Thanks for all the help.
The surge/ hunt was what I experienced with the “old” gas (more than 6 weeks old) that had absorbed moisture from the air. A switch to fresh gas solved that problem. But that only applies to ethanol blend gas.
 
Thanks for all the help.

Think I got it! I was able to remove the emulsion tube and the tiny holes on the top were plugged, I cleaned them out, put it back together, and after warming up I can run it at full open choke.

Still think when the weather gets warm I'll remove the carb and clean it in my ultrasonic cleaner. I'm having a hard time finding seals/gaskets at a reasonable price. It's almost the same price as a highly rated new non-Toro replacement carb! Years past I could just go to a repair shop but they seem to have disappeared.
 
@Cheese can you totally open the choke when your PowerClear warms up?
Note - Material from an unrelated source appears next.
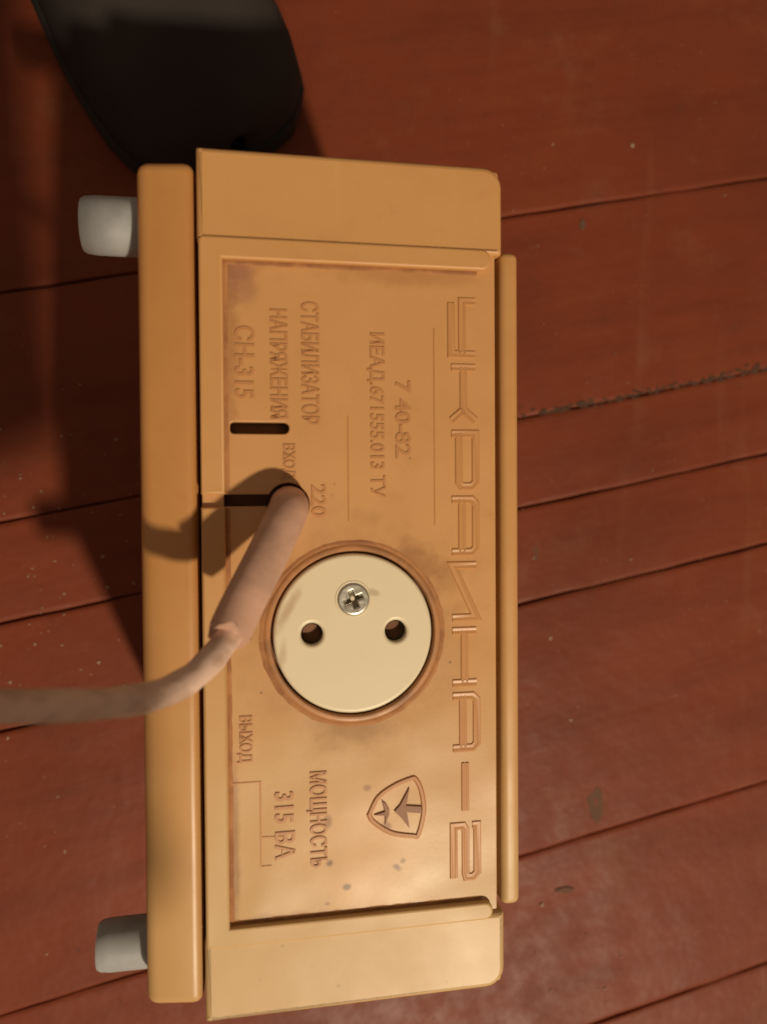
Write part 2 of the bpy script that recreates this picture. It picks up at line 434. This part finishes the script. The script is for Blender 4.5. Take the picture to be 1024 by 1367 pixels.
# the frame stands 1 mm proud of the plate
yo1, yi1, yi0, yo0 = 78.3, 73.4, -78.3, -82.6
xo, xi, xr = -35.9, -30.6, 31.9
def arc(cx, cy, r, a, b, n=7): return [(cx + r * math.cos(math.radians(a + (b - a) * i / (n - 1))), cy + r * math.sin(math.radians(a + (b - a) * i / (n - 1)))) for i in range(n)]
up = [(xi, 20.6), (xi, yi1)] + arc(xr - 2.2, yi1 + 2.2, 2.2, -90, 0) + arc(xr - 2.2, yo1 - 2.2, 2.2, 0, 90) + arc(xo + 1.2, yo1 - 1.2, 1.2, 90, 180) + [(xo, 20.6)]
lo = [(xo, 17.7)] + arc(xo + 1.4, yo0 + 1.4, 1.4, 180, 270) + arc(xr - 2.1, yo0 + 2.1, 2.1, -90, 0) + arc(xr - 2.1, yi0 - 2.1, 2.1, 0, 90) + [(xi, yi0), (xi, 17.7)]
frame_piece(up); frame_piece(lo)
# side rail
bm = bmesh.new(); rbox(bm, 34.5, 39.2, -80.3, 78.4, 60, 158.6, 1.7, 4)
bm_obj('side_rail', bm, M_shell, root)
# brown fillets along the inner edge of the frame, grime around the socket collar
t = NT('brown_fillet'); n = t.noise(130, 5, .7)
M_edge = t.out(t.mix(t.rng(n, .36, .66), (.42, .185, .065), (.27, .11, .04)), .8)
GP = [(-.75, -.03), (-.3, .10), (.1, .16), (.45, .10), (.6, -.03)]
for pts, closed in (([(xr - 3, yi1 - .45), (xi + .45, yi1 - .45), (xi + .45, 21)], False), ([(xi + .45, 17.3), (xi + .45, yi0 + .45), (xr - 2.5, yi0 + .45)], False), (circle(SX, SY, 21.35, 80), True)):
    bm = bmesh.new(); fine = []
    q = [Vector(p) for p in pts] + ([Vector(pts[0])] if closed else [])
    for a, b in zip(q, q[1:]):
        k = max(1, int((b - a).length / 1.6)); fine += [a.lerp(b, i / k) for i in range(k)]
    if not closed: fine.append(q[-1])
    fine = [p + Vector((random.uniform(-.12, .12), random.uniform(-.12, .12))) for p in fine]
    sweep2d(bm, [tuple(p) for p in fine], GP, 158, closed)
    bmesh.ops.recalc_face_normals(bm, faces=bm.faces[:])
    bm_obj('brown_fillet', bm, M_edge, root, 60)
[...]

(Edit - just thinking with that water goop in the tank I probably need to c/o the fuel filter.)

Thanks for all the help.
Yes...the choke only needs to be on for 10-15 seconds...just enough to richen the mixture to start. After 10-15 seconds of running, it starts to load up pretty severely and that makes sense. In the old days the choke had to be on long enough for the carb to start to heat up but with the new carbs and their multiple circuits, the magic just happens all by itself. :)

That white snot is what traveled throughout the entire carb on a couple of Stihl tools. It corroded everything and the carb couldn't be saved. A good call to replace the fuel filter and flush any lines to remove the stuff entirely and then use ethanol-free gas.
 
Thanks for all the help.

Think I got it! I was able to remove the emulsion tube and the tiny holes on the top were plugged, I cleaned them out, put it back together, and after warming up I can run it at full open choke.

Still think when the weather gets warm I'll remove the carb and clean it in my ultrasonic cleaner. I'm having a hard time finding seals/gaskets at a reasonable price. It's almost the same price as a highly rated new non-Toro replacement carb! Years past I could just go to a repair shop but they seem to have disappeared.
I've had decent luck with Jack's Small engine parts for ordering On-Line- I think they're East Coast based. And yes, small engine repair and dealers are a dying breed it seems.